Give again, exactly as written, the lines of the records below from the line with "Generate a Blender" to the line with "R = math.radians". Both end lines count; pictures do not.
## start
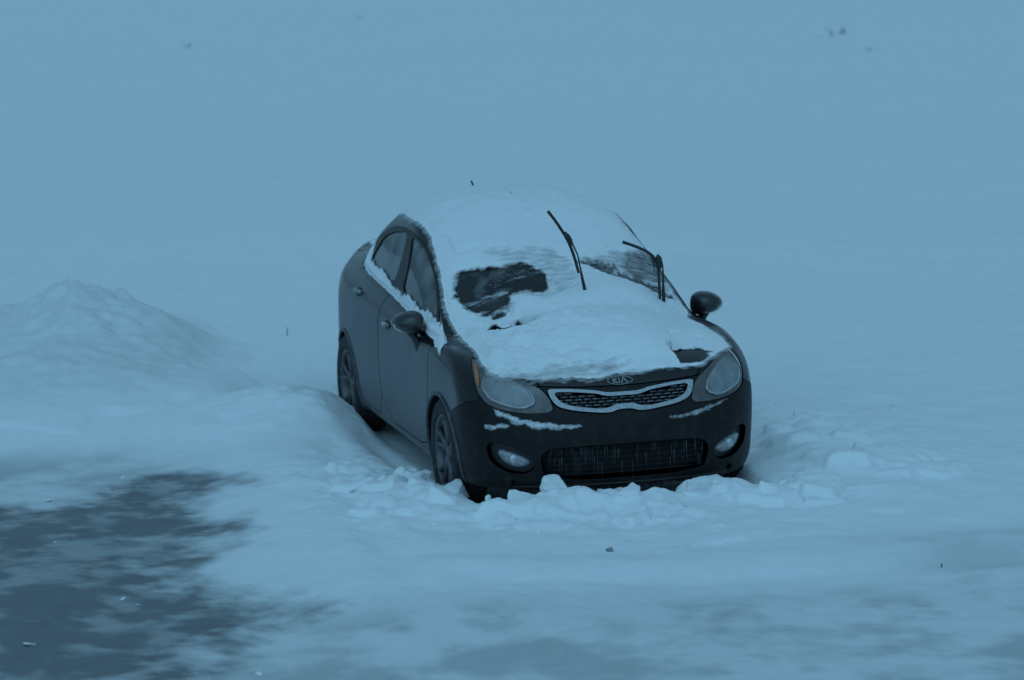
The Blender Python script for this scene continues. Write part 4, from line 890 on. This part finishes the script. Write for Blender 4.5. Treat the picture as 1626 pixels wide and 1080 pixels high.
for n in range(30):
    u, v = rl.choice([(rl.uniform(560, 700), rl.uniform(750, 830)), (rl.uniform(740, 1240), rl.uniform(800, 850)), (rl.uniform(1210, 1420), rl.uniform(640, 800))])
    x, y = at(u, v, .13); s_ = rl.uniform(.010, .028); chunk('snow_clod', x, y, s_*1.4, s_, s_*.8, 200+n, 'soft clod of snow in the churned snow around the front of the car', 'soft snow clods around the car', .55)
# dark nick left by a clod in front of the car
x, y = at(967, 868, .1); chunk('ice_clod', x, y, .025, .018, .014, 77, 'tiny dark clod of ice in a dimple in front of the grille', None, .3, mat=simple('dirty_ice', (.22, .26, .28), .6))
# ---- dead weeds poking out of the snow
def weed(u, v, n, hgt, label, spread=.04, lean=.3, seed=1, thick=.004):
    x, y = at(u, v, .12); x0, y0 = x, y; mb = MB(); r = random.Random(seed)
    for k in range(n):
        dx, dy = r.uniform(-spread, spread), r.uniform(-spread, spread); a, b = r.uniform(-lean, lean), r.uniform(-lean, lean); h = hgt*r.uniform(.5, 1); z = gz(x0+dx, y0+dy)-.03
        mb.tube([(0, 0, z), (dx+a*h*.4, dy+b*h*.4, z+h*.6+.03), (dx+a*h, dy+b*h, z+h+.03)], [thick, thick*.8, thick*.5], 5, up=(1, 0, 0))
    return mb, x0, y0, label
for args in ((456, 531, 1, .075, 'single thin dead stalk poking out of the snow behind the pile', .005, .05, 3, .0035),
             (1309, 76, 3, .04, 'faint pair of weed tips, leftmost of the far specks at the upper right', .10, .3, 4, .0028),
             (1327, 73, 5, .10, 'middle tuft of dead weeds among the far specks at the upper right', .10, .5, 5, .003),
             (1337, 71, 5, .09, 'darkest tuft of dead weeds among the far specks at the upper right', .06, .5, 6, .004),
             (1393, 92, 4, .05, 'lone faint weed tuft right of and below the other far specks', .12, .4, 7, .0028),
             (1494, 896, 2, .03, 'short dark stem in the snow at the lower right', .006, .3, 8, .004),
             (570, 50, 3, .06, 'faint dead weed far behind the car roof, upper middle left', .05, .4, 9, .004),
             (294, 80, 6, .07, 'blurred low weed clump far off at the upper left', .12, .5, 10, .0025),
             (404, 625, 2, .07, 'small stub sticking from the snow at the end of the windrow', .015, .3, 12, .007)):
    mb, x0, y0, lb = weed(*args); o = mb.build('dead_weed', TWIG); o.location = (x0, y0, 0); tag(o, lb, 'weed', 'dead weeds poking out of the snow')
## end
## start
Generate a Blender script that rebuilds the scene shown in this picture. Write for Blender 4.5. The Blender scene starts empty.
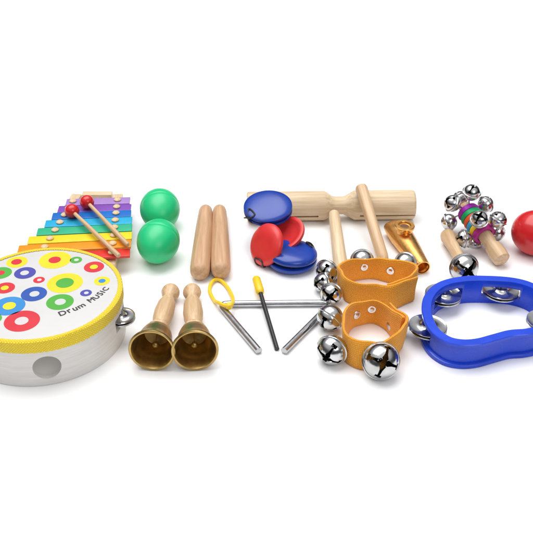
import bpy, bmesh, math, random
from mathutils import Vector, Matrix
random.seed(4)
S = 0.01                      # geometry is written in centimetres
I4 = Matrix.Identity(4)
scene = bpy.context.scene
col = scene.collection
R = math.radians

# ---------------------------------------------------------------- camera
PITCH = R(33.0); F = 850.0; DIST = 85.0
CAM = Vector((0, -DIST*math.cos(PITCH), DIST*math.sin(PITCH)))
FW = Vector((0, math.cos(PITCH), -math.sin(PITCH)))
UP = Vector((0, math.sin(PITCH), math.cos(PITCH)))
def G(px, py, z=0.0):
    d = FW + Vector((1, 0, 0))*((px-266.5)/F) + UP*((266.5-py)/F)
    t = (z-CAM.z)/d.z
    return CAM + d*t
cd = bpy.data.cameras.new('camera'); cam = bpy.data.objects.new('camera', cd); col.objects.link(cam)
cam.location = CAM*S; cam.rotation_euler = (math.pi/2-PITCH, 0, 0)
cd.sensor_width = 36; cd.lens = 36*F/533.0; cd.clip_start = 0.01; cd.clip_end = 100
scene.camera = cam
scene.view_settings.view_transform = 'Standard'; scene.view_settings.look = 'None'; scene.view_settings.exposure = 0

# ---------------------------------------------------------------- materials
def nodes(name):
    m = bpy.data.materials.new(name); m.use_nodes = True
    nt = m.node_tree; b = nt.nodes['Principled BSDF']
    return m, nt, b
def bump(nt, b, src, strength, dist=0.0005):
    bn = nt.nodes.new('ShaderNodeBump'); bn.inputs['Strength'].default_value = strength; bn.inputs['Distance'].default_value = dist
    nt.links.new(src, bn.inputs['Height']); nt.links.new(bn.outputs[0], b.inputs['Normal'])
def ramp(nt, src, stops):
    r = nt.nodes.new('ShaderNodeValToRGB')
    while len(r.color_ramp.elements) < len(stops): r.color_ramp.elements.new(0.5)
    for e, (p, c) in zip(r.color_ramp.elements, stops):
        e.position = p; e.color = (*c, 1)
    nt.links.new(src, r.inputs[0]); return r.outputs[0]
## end
## start
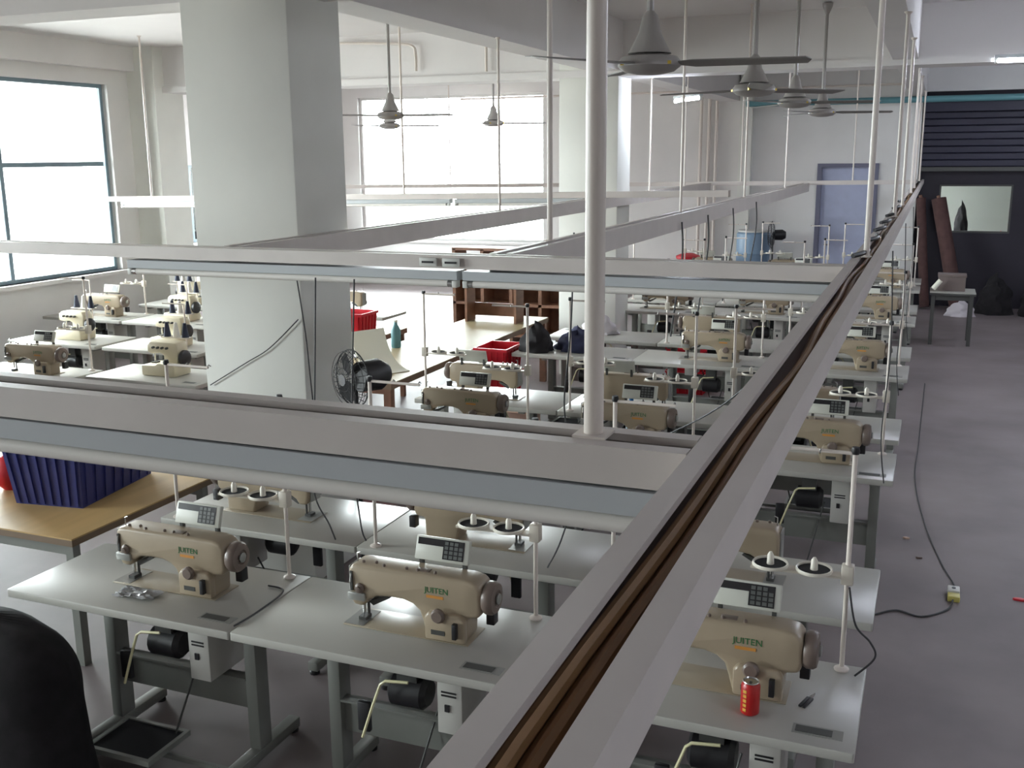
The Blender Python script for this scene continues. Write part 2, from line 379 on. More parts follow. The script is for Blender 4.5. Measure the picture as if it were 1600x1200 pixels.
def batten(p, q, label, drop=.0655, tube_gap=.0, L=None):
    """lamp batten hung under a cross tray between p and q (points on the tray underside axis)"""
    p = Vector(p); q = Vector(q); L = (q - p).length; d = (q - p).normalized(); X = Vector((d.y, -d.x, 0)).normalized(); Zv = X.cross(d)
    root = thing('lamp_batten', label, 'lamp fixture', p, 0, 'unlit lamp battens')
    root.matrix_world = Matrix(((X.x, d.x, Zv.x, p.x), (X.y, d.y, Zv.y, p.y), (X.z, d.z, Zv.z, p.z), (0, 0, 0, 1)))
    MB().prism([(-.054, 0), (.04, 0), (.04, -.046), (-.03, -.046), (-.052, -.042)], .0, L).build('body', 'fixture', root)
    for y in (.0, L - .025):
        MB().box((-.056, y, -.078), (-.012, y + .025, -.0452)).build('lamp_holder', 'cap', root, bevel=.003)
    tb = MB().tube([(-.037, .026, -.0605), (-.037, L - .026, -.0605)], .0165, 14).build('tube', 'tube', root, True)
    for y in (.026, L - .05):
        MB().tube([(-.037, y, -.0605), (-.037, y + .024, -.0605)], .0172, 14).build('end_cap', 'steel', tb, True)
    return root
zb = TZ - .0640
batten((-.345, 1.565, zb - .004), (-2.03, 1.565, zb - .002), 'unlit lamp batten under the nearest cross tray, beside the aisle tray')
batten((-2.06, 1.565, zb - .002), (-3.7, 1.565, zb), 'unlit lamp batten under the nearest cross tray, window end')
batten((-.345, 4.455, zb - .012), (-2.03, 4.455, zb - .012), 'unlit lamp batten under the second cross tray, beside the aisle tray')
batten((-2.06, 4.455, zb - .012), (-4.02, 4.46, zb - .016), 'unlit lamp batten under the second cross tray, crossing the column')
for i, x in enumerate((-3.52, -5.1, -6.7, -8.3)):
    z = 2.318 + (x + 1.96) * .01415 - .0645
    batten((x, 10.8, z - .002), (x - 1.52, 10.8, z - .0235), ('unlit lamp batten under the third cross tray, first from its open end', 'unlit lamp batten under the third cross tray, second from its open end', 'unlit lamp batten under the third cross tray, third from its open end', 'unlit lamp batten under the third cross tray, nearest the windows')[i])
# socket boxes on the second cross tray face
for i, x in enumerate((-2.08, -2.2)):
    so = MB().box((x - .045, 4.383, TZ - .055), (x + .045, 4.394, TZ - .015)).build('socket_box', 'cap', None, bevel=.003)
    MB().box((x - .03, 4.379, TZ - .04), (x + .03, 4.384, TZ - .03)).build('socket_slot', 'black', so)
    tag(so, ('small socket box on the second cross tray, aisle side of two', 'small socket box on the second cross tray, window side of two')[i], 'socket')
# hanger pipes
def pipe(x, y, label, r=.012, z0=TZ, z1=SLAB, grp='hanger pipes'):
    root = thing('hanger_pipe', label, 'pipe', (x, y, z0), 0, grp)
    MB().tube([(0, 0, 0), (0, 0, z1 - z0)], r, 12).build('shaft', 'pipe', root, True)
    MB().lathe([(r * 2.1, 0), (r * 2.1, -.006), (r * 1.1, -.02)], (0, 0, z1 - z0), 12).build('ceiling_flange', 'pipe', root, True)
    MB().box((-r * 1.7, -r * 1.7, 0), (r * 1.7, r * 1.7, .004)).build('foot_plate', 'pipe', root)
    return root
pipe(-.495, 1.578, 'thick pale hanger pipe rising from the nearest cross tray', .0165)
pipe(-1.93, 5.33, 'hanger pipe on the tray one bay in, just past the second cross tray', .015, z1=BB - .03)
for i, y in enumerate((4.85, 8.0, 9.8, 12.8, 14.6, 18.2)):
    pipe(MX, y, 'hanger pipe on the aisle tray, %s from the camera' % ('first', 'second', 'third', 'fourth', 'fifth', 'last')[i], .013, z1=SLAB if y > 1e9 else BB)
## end
FINAL RESULT:
Generate a Blender script that rebuilds the scene shown in this picture. Write for Blender 4.5. The Blender scene starts empty.
import bpy, bmesh, math, random
from mathutils import Vector, Matrix
random.seed(4)
S = 0.01                      # geometry is written in centimetres
I4 = Matrix.Identity(4)
scene = bpy.context.scene
col = scene.collection
R = math.radians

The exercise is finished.